-- START OF Given information --
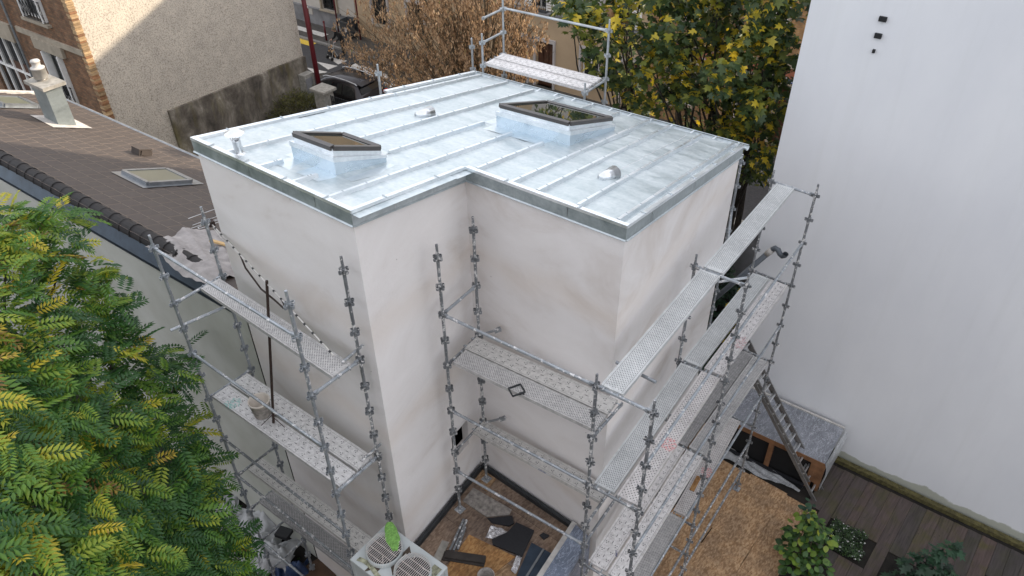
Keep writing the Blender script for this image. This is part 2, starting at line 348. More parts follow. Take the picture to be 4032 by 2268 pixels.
mat_leaf('leaf_dark', [(0, (.012, .032, .018)), (.6, (.024, .070, .032)), (1, (.05, .11, .04))])
mat_leaf('leaf_cover', [(0, (.010, .022, .009)), (.6, (.03, .065, .02)), (.93, (.06, .12, .03)), (.94, (.6, .6, .58)), (1, (.7, .7, .68))])
mat_leaf('leaf_olive', [(0, (.035, .038, .012)), (.5, (.085, .085, .022)), (1, (.17, .15, .035))], .8)

# ------------------------------------------------------------------ object helpers
WM = {}
def root_of(o):
    while o.parent: o = o.parent
    return o
def link(o, parent=None):
    COL.objects.link(o)
    if parent is not None: o.parent = parent
def tag(o, label=None, cat=None, group=None, kind=None):
    if label: o['label'] = label
    if cat: o['category'] = cat
    if group: o['group'] = group
    if kind: o['kind'] = kind
    return o
def thing(name, label, cat, loc=(0, 0, 0), rz=0, group=None):
    o = bpy.data.objects.new(name, None); o.empty_display_size = .2
    o.location = loc; o.rotation_euler = (0, 0, rz); link(o)
    WM[o] = Matrix.Translation(loc) @ Matrix.Rotation(rz, 4, 'Z')
    return tag(o, label, cat, group)
class MB:
    def __init__(s): s.v = []; s.f = []; s.mi = []; s.cur = 0
    def add(s, vs, fs):
        k = len(s.v); s.v += [tuple(p) for p in vs]; s.f += [tuple(i + k for i in f) for f in fs]; s.mi += [s.cur] * len(fs); return s
    def box(s, c, size, rz=0, M=None):
        x, y, z = (d / 2 for d in size); P = [(-x, -y, -z), (x, -y, -z), (x, y, -z), (-x, y, -z), (-x, -y, z), (x, -y, z), (x, y, z), (-x, y, z)]
        T = Matrix.Translation(c) @ (M if M is not None else Matrix.Rotation(rz, 4, 'Z'))
        return s.add([T @ Vector(p) for p in P], [(0, 3, 2, 1), (4, 5, 6, 7), (0, 1, 5, 4), (1, 2, 6, 5), (2, 3, 7, 6), (3, 0, 4, 7)])
    def bar(s, a, b, w, h, up=(0, 0, 1)):
        a, b = Vector(a), Vector(b); d = b - a; L = d.length; x = d.normalized(); u = Vector(up); y = u.cross(x)
        if y.length < 1e-4: y = Vector((0, 1, 0)).cross(x)
        y.normalize(); z = x.cross(y); M = Matrix((x, y, z)).transposed().to_4x4()
        return s.box((a + b) / 2, (L, w, h), M=M)
    def tube(s, pts, r, n=8, caps=True):
        pts = [Vector(p) for p in pts]; rs = r if isinstance(r, (list, tuple)) else [r] * len(pts); rings = []; ref = None
        for i, p in enumerate(pts):
            d = (pts[min(i + 1, len(pts) - 1)] - pts[max(i - 1, 0)]).normalized()
            if ref is None: ref = Vector((0, 0, 1)) if abs(d.z) < .9 else Vector((1, 0, 0))
            x = (ref - d * ref.dot(d)).normalized(); ref = x; y = d.cross(x)
            rings.append([p + (x * math.cos(2 * math.pi * k / n) + y * math.sin(2 * math.pi * k / n)) * rs[i] for k in range(n)])
        vs = [q for rg in rings for q in rg]; fs = []
        for i in range(len(pts) - 1):
            for k in range(n): fs.append((i * n + k, i * n + (k + 1) % n, (i + 1) * n + (k + 1) % n, (i + 1) * n + k))
        if caps: fs += [tuple(reversed(range(n))), tuple((len(pts) - 1) * n + k for k in range(n))]
        return s.add(vs, fs)
    def lathe(s, c, prof, n=16, M=None):
        c = Vector(c); vs = []; fs = []
        for r, z in prof:
            for k in range(n):
                p = Vector((r * math.cos(2 * math.pi * k / n), r * math.sin(2 * math.pi * k / n), z)); vs.append(c + (M @ p if M is not None else p))
        for i in range(len(prof) - 1):
            for k in range(n): fs.append((i * n + k, i * n + (k + 1) % n, (i + 1) * n + (k + 1) % n, (i + 1) * n + k))
        return s.add(vs, fs)
    def prism(s, poly, z0, z1):
        n = len(poly); g0 = z0 if callable(z0) else (lambda x, y: z0); g1 = z1 if callable(z1) else (lambda x, y: z1)
        vs = [(x, y, g0(x, y)) for x, y in poly] + [(x, y, g1(x, y)) for x, y in poly]
        fs = [tuple(reversed(range(n))), tuple(range(n, 2 * n))] + [(i, (i + 1) % n, n + (i + 1) % n, n + i) for i in range(n)]
        return s.add(vs, fs)
    def sheet(s, f, nu, nv):
        vs = [f(i / nu, j / nv) for j in range(nv + 1) for i in range(nu + 1)]
        fs = [(j * (nu + 1) + i, j * (nu + 1) + i + 1, (j + 1) * (nu + 1) + i + 1, (j + 1) * (nu + 1) + i) for j in range(nv) for i in range(nu)]
        return s.add(vs, fs)
    def mesh(s, name, mats, smooth=False):
        me = bpy.data.meshes.new(name); me.from_pydata(s.v, [], s.f)
        for m in (mats if isinstance(mats, (list, tuple)) else [mats]): me.materials.append(MATS[m])
        if any(s.mi): me.polygons.foreach_set('material_index', s.mi)
        if smooth: me.polygons.foreach_set('use_smooth', [True] * len(me.polygons))
        me.update(); return me
    def build(s, name, mats, parent=None, smooth=False, bevel=0):
        if parent is not None:
            Mi = WM[parent].inverted(); s.v = [tuple(Mi @ Vector(p)) for p in s.v]
        o = bpy.data.objects.new(name, s.mesh(name, mats, smooth)); link(o, parent)
        WM[o] = WM[parent].copy() if parent is not None else Matrix()
        if bevel:
            b = o.modifiers.new('bevel', 'BEVEL'); b.width = bevel; b.segments = 1; b.limit_method = 'ANGLE'
        return o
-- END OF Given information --
Give again, word for word, every line from the top of the data above to the line holding "(.17, .15, .035))], .8)", inclusive, with the pictures left out.

The reply
Keep writing the Blender script for this image. This is part 2, starting at line 348. More parts follow. Take the picture to be 4032 by 2268 pixels.
mat_leaf('leaf_dark', [(0, (.012, .032, .018)), (.6, (.024, .070, .032)), (1, (.05, .11, .04))])
mat_leaf('leaf_cover', [(0, (.010, .022, .009)), (.6, (.03, .065, .02)), (.93, (.06, .12, .03)), (.94, (.6, .6, .58)), (1, (.7, .7, .68))])
mat_leaf('leaf_olive', [(0, (.035, .038, .012)), (.5, (.085, .085, .022)), (1, (.17, .15, .035))], .8)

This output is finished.